Now living with her family in New York City, Chang's focus is on the culinary arts, what she calls an appetizing and universal lens through which to share stories about the current obsession with Asian culture.
Chang launched the LUCKYRICE food festival in 2010. Now entering its seventh year, the festival celebrates people's love of Asian food through large-scale feasts and festive dinners.
"We've since taken the festival on the road, bringing festivities like night markets, ramen slurpfests and cocktail feasts from coast to coast, whether you're in San Francisco, Los Angeles, New York, Miami, or Toronto," as the LUCKYRICE website says.
This year, Chang published her book Lucky Rice (Clarkson Potter, 2016), offering 100 recipes of innovative Asian cuisine inspired by a range of cultures.

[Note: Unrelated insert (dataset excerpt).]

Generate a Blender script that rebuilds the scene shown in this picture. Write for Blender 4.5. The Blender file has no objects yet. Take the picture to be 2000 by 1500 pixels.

"Spicy tacos stuffed with bulgogi and fermented kimchi, gingery Japanese-style fried chicken, bright and frothy bubble teas," she writes in the introduction. "These are the delicious new classics that have breached the culinary borders between Asia and the rest of the world. More and more, we're sitting down together to enjoy bowls of rice rather than to break bread. As our hunger for and curiosity about Asian food intensify, our repertoire is no longer limited to fortune cookies, take-out Chinese and California rolls."
"We're not just becoming more adventurous eaters: we're also more knowledgeable about Asian culture," Chang added.